A Pilgrim Guide

 

I have agreed to an unusual request: to be a pilgrim guide by email to someone who takes a three month sabbatical visiting pilgrim sites in UK and emails me questions. Here are four examples.

1)    My pilgrim starts at the tomb of England’s King Edward the Confessor at Westminster Abbey.  What should be our attitude to shrines where religion is riveted to power politics?  I send this quote from my book Saints of the Isles: ‘King Edward of England, Confessor of Christ, died on January 5 1066.  According to his Life (Vita AEdwardi Regis, ca. 1065-1067 Nelson Medieval Texts 1962),  some time before he died he had a vision in which two deceased monks he had known in  Normandy appeared to him and foretold that  since the people in high office were not what they seemed, but in reality served devils rather than God, one year and one day after Edward’s death God would ravage the land with sword and fire. Exactly one year and one day after his death William the Conqueror,  who led the Norman Invasion which oppressed the church and people, was crowned king.  In the vision Edward then asked the messengers when there would be forgiveness so that God’s design could be shown to the people. They replied: When a green tree, if cut down in the middle of its trunk, and the part cut off carried the space of three furlongs from the stock, shall be joined again to the trunk,  by itself and without the hand of man or any sort of stake, and begin once more to push leaves and bear fruit from the old love of its uniting sap, then first can remission of these great ills be hoped for.’ (Quoted on page  251  of Saints of England’s Golden Age compiled by Vladimir Moss - Center for Traditionalist Orthodox Studies California 2000).

 Some believe that the present renewal of the Celtic Christian Tradition, with its organic  re-connecting of the strands in Christianity that became separated, is a sign that  the fulfilment of this prophecy is near. What do you think of this prophecy?

 

2)    How may we pray on hallowed sites where dark deeds and heavenly light intermingle? My book Healing the Land, explores ways we can say  healing prayers for  past sins  on such sites. E.g. the following:

May Christ set this land free from the bitterness of memories, and the power of the past to control the present.

All          The victory of the cross over neglect and fear. The victory of the cross over hatred and division.

Reader     Here may healing take place and our wholeness be restored.

Leader     Lord, bless this earth on which we live and work and make community.

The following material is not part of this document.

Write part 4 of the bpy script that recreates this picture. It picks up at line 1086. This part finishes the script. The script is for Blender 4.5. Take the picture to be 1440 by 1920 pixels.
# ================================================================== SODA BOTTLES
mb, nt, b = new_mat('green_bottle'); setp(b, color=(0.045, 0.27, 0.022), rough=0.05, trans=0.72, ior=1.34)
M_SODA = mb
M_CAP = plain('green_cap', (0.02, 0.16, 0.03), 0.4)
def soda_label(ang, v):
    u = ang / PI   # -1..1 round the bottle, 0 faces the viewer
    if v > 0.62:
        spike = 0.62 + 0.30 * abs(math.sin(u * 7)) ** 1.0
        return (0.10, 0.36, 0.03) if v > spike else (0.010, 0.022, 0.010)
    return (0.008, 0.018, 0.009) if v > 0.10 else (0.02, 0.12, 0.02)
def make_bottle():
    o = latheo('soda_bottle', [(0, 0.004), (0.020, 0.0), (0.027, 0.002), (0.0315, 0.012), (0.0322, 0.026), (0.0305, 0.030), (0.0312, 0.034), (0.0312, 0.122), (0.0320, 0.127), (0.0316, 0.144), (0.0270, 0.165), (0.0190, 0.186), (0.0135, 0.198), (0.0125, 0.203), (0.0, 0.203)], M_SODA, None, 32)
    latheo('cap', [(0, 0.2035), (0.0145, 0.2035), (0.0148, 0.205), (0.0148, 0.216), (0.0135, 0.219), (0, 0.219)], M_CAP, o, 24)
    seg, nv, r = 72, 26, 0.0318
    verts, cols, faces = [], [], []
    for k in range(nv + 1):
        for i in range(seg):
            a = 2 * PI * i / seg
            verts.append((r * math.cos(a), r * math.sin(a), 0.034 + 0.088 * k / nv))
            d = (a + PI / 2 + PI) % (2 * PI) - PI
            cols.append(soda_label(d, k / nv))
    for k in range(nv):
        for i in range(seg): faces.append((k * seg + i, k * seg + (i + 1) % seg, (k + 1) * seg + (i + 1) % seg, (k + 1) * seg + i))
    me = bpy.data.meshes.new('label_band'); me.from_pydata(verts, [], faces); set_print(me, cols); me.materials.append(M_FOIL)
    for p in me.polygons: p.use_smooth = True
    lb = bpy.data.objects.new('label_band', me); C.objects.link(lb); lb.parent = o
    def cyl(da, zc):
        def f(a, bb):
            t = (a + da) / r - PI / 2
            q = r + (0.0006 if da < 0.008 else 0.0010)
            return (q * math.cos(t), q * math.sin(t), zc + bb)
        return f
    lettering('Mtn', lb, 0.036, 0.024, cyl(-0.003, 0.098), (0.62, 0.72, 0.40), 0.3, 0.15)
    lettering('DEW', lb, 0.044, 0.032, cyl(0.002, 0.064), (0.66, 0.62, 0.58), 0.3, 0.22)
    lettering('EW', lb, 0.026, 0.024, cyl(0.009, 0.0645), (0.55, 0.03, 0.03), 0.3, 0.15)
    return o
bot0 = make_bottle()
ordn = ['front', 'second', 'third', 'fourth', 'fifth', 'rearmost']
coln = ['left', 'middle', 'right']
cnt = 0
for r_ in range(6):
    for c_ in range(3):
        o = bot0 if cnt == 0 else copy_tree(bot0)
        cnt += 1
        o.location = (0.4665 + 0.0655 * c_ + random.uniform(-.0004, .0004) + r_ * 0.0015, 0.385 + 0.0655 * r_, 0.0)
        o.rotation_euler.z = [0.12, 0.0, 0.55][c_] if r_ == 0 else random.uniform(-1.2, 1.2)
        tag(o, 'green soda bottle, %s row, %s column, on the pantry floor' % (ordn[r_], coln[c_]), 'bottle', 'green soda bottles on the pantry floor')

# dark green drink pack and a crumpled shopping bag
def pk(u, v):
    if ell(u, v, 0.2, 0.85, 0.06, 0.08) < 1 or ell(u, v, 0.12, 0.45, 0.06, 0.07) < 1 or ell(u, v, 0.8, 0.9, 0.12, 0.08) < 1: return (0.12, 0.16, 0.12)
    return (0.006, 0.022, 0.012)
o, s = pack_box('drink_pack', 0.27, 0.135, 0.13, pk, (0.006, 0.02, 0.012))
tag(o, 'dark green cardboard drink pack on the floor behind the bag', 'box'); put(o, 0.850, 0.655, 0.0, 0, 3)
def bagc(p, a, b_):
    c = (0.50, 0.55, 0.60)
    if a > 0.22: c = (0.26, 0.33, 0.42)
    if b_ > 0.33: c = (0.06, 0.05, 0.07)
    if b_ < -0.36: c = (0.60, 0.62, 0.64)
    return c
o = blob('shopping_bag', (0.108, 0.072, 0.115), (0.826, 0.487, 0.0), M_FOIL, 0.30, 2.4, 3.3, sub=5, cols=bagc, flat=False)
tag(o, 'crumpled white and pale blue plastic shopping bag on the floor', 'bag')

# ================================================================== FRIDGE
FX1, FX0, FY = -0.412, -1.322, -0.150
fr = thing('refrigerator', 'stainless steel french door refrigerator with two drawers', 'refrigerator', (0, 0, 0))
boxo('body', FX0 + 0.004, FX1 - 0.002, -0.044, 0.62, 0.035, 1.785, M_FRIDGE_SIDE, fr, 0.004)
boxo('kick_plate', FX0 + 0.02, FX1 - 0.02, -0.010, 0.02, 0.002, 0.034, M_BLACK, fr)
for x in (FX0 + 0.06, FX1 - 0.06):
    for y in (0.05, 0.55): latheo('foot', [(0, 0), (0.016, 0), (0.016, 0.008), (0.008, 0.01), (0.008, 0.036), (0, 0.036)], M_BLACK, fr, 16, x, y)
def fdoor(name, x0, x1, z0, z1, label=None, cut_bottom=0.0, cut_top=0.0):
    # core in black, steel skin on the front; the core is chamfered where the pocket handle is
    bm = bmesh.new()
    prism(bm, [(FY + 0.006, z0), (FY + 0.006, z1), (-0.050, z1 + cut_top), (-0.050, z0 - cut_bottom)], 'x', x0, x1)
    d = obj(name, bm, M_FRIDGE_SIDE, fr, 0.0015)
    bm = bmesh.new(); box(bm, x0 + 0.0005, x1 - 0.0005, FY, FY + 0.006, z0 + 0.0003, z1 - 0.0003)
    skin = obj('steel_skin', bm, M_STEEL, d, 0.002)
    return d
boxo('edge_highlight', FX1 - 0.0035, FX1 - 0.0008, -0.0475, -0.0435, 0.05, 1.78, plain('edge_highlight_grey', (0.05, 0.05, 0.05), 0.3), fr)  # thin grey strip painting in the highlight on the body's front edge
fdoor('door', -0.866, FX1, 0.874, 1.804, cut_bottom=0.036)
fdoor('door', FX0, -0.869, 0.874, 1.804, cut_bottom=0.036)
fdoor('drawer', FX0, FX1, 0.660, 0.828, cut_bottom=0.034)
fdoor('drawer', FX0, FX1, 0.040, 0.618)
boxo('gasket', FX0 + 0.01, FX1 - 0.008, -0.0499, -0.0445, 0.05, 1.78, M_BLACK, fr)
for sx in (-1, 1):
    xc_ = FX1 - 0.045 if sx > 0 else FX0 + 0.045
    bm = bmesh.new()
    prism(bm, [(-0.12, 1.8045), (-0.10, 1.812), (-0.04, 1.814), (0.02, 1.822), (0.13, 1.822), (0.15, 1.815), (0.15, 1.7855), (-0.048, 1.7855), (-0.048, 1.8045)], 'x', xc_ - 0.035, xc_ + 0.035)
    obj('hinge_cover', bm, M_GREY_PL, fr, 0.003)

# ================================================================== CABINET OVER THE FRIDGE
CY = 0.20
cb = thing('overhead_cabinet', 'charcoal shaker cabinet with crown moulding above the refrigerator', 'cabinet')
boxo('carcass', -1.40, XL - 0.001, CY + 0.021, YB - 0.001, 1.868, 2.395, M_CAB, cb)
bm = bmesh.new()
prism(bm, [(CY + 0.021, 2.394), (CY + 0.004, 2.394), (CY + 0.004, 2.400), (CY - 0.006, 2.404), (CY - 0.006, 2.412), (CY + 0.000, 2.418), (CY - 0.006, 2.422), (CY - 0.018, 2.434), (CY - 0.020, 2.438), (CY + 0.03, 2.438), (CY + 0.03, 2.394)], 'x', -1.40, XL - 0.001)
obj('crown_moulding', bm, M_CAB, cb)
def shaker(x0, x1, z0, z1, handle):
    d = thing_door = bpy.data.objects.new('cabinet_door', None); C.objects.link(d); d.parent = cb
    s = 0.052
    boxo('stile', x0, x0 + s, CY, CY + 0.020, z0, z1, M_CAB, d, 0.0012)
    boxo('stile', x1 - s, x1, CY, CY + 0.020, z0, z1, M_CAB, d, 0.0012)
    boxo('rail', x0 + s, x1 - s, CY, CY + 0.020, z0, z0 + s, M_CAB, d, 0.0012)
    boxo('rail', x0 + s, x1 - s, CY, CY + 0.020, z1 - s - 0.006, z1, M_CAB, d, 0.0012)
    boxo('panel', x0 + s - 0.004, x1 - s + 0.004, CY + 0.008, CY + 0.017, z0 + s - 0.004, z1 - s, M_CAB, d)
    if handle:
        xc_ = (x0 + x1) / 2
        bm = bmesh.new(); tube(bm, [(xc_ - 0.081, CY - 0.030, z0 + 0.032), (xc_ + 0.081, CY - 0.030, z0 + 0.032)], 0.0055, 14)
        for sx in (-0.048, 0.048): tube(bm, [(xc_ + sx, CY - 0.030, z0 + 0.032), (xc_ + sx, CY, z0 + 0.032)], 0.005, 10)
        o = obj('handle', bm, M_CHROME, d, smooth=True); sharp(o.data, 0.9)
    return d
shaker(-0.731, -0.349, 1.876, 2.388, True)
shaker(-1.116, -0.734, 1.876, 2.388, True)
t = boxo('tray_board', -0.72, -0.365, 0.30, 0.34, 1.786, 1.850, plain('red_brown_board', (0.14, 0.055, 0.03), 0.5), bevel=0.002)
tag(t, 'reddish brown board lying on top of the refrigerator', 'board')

Take from it the corroding effects of human betrayal.

Bring from it goodness that will nourish and renew us all.

3)         How may we be present to our forebears? 

 I paste extracts from a service for remembrance of forebears in my Liturgies from Lindisfarne:

 Psalms: 23; 42;43; 139

 Creator and lover of souls, you uphold us in life and sustain us in death; our God who cares for us all.

 For us you have raised from death a mighty Saviour who, like a rising dawn, shines on those who dwell in the shadow of death.

 We thank you for our loved ones whom we see no longer and for all our forebears. Renew in us

 gratitude for those from whom we come, for it was you who gave them their being.

 As the sun rises in the east so they arose out of your love. In the dimness of memory this alone we

 know, that as the sun goes to its rest in the west,so they rest in you….

 All are yours, O Lord, you lover of souls.

 may your peace be on your ingathering of souls, Jesus Christ, Son of gentle Mary,

 your peace be upon your own ingathering.

4)         How do you carry this sense of the holy back to ordinary life? 

I sometimes light a candle or look at an icon of Christ harrowing hell.

I practice seeing eternity in a grain of sand or a bush aflame with God.  Gaze at them long enough for the inner eye to see.